### Task to carry out
Among the entries below, find how many lines carry the word "starting" and state only that figure.

### Provided material

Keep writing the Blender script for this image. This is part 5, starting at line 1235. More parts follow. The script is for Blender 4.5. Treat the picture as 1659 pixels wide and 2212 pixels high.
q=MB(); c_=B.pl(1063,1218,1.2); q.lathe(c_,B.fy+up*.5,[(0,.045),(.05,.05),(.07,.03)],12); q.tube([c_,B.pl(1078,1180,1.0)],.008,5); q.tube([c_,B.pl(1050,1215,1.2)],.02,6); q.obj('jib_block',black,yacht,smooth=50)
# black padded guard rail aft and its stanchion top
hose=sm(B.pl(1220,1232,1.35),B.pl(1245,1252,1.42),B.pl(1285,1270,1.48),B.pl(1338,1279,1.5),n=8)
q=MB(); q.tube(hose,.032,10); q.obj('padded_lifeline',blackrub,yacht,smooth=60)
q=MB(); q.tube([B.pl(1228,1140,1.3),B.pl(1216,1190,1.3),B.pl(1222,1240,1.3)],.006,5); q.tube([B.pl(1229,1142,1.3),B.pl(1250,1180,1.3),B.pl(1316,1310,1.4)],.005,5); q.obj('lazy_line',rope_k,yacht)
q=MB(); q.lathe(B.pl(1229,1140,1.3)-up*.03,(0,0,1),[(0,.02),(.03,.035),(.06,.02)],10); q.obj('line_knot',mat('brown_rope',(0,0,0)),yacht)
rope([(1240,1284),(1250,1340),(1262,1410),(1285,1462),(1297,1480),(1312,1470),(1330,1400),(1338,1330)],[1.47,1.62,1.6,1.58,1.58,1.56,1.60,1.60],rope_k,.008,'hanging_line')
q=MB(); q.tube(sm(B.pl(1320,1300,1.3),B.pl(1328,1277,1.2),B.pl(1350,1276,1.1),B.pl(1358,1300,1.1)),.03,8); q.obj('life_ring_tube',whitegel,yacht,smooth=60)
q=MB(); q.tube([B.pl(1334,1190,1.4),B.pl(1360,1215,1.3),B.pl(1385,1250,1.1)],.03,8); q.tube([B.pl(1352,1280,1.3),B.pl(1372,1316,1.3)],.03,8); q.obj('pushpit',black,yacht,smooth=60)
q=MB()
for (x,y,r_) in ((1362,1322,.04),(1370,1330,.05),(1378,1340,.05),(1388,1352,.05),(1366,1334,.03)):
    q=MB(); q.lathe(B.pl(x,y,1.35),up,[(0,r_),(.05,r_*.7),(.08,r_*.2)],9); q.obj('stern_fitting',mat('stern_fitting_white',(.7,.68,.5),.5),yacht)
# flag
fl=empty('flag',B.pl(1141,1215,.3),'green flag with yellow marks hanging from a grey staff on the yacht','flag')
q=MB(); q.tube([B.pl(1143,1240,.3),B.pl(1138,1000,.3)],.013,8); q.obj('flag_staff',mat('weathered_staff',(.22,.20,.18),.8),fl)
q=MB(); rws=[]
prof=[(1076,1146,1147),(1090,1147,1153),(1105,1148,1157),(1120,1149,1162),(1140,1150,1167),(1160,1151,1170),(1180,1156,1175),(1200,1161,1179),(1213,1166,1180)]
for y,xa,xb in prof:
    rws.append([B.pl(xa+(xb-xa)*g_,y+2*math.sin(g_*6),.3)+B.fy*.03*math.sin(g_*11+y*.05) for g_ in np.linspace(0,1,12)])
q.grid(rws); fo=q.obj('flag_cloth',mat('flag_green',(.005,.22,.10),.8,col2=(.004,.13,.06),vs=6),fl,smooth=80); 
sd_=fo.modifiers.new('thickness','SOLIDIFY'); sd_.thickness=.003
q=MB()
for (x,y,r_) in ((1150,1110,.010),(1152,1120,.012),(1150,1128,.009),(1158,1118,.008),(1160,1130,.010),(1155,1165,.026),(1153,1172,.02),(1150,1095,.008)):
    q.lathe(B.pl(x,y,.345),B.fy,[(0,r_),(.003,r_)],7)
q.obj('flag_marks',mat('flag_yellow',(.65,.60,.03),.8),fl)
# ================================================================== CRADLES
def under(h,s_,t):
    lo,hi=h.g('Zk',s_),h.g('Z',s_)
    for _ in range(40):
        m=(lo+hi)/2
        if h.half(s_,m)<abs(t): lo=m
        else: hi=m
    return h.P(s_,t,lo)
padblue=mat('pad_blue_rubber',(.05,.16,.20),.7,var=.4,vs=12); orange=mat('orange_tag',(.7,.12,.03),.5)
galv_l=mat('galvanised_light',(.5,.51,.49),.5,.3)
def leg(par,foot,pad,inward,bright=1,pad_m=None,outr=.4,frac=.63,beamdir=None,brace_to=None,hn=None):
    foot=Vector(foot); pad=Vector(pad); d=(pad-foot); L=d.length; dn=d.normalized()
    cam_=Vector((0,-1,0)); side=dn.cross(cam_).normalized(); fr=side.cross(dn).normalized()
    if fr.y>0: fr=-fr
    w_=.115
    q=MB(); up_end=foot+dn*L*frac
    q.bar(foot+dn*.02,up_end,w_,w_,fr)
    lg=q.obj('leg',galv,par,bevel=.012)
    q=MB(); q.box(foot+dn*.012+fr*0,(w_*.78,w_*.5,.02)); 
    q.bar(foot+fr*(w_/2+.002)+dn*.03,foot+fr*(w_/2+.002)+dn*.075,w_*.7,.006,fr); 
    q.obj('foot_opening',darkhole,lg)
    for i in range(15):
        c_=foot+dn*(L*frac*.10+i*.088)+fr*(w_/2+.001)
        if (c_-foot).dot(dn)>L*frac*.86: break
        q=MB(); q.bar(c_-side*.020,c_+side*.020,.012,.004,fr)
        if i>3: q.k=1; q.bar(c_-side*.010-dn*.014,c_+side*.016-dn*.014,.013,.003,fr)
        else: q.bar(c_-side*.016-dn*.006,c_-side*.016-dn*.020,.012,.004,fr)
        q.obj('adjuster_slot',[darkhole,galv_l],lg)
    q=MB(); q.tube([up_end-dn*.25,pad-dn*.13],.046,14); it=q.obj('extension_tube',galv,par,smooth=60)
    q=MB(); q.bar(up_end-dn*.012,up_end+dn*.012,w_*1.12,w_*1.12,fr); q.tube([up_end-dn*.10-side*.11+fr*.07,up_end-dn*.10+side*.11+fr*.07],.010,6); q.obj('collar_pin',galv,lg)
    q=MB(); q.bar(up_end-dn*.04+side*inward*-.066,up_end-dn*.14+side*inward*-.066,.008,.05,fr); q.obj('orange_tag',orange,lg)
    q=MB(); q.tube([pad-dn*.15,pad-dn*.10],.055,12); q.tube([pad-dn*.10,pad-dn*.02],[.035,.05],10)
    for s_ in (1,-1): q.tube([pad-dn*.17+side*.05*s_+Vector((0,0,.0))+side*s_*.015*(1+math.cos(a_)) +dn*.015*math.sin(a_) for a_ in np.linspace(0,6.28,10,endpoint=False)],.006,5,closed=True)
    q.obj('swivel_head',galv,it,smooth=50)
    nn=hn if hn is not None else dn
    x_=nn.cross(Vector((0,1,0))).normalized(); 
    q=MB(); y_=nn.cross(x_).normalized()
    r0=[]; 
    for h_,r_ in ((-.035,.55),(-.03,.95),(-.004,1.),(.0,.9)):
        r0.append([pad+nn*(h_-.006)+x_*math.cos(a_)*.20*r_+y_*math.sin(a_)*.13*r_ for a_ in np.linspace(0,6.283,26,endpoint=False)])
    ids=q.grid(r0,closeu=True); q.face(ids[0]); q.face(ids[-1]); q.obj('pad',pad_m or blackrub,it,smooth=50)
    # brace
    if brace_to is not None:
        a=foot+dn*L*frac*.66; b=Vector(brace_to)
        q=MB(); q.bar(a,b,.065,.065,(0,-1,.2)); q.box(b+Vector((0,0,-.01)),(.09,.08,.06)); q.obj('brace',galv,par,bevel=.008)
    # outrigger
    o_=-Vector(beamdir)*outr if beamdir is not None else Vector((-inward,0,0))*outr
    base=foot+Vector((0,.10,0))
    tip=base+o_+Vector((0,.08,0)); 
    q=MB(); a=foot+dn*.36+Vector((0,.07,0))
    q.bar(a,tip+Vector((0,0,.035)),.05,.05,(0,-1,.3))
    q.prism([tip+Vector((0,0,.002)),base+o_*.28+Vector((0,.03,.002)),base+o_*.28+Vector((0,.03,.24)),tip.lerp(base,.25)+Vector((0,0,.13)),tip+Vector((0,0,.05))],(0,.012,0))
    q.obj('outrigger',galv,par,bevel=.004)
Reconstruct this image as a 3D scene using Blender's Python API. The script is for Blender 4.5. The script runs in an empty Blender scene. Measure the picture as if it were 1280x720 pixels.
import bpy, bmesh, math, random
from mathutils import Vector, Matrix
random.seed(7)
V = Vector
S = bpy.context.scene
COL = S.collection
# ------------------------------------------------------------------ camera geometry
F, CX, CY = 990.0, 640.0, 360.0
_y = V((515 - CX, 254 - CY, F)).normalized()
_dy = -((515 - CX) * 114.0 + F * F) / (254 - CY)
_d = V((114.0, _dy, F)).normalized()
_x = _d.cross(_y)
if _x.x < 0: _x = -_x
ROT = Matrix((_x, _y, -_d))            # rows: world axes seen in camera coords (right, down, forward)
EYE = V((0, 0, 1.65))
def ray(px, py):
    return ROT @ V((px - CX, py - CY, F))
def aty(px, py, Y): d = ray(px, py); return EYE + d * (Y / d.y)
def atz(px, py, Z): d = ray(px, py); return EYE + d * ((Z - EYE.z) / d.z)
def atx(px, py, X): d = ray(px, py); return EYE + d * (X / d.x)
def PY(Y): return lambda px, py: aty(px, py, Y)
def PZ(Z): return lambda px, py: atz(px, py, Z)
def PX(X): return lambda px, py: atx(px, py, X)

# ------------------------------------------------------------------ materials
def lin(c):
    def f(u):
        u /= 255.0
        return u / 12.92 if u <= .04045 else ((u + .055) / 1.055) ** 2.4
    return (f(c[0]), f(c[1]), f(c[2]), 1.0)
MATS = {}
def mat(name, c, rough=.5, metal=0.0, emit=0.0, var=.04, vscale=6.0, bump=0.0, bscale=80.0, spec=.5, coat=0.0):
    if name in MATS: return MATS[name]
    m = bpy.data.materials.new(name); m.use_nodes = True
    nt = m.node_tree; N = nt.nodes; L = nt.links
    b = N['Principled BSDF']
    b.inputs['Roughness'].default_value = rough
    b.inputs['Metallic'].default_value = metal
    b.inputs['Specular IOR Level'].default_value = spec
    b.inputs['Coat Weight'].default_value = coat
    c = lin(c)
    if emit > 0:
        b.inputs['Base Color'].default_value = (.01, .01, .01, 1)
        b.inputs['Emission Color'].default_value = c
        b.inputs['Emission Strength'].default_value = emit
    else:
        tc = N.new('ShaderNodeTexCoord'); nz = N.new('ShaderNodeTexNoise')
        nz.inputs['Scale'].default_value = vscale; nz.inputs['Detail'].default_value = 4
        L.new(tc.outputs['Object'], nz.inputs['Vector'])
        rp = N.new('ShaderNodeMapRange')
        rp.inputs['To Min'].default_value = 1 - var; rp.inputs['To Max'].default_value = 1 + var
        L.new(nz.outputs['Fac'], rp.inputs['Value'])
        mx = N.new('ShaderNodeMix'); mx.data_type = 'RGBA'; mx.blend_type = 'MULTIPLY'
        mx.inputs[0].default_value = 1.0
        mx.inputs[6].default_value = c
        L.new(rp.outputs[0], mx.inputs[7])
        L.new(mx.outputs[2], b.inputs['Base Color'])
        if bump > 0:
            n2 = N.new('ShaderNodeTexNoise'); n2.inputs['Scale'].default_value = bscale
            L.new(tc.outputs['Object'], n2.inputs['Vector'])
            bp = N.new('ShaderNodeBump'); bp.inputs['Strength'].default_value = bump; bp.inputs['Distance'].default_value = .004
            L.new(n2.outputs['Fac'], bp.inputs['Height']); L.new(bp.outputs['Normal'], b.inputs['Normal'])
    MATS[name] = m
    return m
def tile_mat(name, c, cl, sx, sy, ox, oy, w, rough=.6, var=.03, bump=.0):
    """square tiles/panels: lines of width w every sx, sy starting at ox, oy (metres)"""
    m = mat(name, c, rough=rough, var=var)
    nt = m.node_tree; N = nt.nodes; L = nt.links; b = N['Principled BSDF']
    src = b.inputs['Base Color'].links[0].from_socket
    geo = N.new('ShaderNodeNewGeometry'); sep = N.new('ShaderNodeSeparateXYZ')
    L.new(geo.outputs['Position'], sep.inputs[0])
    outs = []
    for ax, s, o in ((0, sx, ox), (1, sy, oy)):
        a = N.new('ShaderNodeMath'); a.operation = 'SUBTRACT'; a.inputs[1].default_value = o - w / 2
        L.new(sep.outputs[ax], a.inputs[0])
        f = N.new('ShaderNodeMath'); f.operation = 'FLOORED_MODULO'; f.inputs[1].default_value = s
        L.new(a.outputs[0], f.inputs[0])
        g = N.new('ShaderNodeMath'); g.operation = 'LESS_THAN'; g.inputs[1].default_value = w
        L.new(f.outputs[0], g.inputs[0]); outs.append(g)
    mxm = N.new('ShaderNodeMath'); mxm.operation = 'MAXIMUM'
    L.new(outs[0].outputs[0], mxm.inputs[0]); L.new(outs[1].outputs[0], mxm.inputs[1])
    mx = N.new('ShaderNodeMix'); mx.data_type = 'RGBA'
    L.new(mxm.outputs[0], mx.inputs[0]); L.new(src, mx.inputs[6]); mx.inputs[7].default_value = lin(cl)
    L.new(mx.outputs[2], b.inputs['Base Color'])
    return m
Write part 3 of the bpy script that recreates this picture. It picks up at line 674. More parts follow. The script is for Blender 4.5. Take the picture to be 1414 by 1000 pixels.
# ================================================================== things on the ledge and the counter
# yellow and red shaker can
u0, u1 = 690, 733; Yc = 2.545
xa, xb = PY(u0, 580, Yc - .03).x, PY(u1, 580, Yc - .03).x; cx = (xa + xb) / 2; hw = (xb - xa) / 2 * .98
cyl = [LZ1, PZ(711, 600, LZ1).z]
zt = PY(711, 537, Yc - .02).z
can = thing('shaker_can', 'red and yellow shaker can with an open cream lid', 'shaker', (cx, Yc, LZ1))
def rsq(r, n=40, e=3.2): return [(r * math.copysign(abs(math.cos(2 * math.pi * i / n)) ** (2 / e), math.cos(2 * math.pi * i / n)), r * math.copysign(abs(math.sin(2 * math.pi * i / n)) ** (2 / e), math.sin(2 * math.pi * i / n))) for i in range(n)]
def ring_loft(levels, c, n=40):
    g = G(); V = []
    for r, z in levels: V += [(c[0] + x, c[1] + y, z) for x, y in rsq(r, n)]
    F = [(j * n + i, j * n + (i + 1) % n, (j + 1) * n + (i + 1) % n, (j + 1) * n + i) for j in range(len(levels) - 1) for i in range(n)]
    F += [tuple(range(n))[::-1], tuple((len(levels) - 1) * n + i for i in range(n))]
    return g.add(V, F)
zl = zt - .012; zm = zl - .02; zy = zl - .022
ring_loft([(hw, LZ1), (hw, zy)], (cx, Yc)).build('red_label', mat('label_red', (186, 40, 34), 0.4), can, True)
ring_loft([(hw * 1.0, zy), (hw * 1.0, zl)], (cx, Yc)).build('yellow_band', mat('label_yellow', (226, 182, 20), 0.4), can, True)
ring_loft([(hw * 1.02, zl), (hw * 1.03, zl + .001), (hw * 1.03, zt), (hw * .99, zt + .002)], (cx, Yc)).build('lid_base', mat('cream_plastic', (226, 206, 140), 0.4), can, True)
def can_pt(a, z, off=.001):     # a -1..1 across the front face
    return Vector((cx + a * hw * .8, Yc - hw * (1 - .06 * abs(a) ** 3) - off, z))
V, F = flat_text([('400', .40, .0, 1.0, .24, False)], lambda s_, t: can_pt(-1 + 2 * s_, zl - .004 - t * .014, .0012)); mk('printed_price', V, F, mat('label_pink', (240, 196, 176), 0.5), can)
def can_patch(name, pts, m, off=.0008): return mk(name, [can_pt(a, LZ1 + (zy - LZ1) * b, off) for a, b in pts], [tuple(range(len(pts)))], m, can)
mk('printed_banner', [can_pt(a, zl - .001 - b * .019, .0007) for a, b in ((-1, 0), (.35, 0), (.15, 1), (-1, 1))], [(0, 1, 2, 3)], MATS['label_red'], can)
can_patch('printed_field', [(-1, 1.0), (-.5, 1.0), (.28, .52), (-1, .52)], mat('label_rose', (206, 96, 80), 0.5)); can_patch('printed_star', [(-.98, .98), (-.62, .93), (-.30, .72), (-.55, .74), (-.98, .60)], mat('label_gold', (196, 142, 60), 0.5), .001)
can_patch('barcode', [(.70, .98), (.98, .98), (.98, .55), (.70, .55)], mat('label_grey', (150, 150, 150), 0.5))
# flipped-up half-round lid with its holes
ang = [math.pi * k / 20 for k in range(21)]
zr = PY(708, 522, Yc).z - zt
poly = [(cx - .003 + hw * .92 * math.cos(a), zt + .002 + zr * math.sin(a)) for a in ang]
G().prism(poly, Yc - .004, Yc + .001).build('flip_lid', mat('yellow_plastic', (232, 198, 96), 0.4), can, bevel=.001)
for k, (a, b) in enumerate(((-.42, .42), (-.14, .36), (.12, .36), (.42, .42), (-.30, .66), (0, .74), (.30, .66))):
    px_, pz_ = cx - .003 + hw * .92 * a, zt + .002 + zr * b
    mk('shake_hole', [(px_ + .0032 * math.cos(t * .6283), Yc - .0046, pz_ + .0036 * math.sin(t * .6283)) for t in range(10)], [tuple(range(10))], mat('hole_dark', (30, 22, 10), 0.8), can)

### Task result
2